§ **EXERCISE**
Output a verbatim copy of the data, cut off after the line that contains "from mathutils.geometry import".

§ **SUPPLIED DATA**
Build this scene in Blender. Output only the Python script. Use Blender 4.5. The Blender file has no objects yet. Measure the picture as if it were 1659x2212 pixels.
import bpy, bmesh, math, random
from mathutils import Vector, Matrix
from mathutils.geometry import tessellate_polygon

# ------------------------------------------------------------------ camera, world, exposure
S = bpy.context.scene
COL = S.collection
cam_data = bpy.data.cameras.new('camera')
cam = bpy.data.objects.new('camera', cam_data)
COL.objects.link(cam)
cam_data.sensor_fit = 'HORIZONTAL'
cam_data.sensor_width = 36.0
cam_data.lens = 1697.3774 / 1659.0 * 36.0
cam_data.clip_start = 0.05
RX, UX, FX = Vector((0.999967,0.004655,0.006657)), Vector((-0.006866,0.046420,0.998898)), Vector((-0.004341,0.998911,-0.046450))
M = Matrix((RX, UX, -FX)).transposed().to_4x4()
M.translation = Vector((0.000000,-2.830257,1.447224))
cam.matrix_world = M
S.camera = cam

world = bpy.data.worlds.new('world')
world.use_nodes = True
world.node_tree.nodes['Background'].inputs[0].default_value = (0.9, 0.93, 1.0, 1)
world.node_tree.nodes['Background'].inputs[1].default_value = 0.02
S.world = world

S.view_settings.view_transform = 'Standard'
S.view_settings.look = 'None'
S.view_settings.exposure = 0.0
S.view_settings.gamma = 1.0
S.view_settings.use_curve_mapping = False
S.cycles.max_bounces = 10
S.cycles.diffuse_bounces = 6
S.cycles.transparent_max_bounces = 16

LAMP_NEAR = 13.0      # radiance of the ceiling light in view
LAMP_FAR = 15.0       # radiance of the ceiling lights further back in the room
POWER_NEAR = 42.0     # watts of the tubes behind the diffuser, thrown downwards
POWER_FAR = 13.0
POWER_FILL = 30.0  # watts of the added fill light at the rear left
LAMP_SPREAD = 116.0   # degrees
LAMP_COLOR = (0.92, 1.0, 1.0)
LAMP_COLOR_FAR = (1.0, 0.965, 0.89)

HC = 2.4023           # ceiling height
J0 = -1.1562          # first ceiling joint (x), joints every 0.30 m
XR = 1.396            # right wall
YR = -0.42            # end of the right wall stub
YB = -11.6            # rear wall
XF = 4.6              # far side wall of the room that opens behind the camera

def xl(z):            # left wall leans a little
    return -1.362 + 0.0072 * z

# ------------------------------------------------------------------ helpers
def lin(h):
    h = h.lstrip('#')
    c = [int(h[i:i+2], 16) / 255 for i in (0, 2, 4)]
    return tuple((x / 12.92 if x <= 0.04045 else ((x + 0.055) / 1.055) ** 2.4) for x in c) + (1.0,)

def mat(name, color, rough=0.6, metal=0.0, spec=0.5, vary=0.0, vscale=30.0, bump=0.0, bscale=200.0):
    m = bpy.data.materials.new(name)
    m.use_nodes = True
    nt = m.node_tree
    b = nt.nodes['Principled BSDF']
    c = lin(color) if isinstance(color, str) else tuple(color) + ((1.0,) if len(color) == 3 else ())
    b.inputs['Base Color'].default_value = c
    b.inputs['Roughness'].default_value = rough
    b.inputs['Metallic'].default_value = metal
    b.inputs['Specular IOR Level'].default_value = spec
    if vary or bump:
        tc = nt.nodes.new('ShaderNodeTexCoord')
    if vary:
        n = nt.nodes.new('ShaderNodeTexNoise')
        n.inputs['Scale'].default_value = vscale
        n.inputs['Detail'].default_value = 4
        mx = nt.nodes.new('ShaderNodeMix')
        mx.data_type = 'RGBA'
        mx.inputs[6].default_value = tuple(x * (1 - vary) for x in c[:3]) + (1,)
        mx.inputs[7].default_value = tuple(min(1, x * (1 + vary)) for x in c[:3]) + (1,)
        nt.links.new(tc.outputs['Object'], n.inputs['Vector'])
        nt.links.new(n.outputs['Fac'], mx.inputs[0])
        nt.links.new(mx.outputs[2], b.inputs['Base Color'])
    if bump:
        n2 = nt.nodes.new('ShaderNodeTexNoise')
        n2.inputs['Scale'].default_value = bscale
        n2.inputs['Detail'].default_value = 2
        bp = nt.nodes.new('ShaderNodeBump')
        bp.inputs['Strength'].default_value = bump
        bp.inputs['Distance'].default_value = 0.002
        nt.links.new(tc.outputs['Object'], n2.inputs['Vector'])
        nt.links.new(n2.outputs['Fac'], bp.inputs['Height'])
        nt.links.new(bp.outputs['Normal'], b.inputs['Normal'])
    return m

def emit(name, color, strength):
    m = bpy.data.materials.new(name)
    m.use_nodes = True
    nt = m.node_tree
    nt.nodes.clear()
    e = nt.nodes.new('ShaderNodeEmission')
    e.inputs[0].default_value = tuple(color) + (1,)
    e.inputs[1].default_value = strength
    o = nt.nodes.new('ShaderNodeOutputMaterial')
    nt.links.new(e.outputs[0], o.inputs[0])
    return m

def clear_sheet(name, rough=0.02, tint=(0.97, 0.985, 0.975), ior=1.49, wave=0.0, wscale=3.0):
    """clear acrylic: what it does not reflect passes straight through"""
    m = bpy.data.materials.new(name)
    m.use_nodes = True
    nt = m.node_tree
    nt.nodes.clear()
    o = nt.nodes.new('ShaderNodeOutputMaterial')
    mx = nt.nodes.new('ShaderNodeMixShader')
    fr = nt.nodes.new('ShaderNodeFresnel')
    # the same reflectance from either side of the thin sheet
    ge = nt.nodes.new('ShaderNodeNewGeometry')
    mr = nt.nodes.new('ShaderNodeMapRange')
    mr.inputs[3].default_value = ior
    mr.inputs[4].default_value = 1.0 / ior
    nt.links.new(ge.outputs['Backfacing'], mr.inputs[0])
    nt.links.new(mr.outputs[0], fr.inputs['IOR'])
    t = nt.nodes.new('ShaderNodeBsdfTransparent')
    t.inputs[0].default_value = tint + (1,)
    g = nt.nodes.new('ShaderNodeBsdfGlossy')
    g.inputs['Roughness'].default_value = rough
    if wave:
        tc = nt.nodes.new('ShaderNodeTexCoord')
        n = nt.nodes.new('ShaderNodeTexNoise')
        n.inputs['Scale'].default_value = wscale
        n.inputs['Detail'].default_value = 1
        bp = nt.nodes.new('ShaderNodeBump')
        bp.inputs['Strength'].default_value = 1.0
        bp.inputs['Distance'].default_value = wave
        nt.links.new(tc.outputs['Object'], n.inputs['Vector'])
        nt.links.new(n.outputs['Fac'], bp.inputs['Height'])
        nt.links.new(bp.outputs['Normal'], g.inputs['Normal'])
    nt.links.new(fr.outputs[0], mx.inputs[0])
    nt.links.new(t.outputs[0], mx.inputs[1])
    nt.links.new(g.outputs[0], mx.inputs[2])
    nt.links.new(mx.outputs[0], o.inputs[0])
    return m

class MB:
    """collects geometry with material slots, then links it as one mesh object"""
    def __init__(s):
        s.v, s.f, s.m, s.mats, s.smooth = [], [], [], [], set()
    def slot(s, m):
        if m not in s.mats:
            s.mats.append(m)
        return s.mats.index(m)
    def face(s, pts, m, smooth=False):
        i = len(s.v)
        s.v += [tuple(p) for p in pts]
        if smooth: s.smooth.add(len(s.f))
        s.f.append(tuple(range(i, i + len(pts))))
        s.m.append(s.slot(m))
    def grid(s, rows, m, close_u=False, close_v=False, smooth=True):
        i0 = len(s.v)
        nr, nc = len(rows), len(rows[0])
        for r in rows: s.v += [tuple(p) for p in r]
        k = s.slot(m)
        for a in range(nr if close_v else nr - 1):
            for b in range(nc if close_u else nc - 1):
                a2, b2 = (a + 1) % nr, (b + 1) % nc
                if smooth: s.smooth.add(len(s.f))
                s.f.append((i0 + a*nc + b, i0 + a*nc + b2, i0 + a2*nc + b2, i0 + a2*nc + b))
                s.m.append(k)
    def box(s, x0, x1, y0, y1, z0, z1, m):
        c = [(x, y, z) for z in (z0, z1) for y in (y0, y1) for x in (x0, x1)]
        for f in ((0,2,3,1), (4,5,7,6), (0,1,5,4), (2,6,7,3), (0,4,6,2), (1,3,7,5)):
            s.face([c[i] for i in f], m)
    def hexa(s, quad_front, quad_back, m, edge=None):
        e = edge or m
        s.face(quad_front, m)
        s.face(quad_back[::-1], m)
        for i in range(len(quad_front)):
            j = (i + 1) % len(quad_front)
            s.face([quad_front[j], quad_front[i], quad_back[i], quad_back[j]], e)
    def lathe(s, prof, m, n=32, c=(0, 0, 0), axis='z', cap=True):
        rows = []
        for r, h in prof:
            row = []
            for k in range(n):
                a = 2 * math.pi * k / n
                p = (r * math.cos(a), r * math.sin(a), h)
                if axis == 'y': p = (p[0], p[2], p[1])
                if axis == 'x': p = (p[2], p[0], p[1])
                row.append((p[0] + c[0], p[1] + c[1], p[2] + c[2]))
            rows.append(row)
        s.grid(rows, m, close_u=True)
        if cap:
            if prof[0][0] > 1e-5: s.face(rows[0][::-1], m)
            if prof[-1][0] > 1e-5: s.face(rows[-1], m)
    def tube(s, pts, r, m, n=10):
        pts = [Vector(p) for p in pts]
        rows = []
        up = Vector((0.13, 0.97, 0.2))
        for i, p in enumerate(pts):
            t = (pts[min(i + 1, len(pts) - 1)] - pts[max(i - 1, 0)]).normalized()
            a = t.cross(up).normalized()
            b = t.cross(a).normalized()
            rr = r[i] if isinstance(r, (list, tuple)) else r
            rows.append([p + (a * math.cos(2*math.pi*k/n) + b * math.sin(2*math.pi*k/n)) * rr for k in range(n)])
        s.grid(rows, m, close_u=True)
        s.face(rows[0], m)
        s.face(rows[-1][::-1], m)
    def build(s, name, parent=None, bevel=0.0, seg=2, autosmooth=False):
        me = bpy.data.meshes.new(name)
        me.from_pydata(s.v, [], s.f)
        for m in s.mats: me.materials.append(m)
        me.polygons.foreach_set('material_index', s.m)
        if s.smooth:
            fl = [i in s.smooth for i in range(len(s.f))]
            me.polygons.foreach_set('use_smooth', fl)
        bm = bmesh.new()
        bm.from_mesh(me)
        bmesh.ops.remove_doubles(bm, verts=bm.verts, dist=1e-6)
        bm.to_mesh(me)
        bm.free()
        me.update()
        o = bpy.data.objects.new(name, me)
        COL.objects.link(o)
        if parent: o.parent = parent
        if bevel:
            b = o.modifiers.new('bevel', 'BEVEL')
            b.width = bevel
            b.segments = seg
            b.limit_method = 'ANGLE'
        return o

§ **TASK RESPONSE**
Build this scene in Blender. Output only the Python script. Use Blender 4.5. The Blender file has no objects yet. Measure the picture as if it were 1659x2212 pixels.
import bpy, bmesh, math, random
from mathutils import Vector, Matrix
from mathutils.geometry import tessellate_polygon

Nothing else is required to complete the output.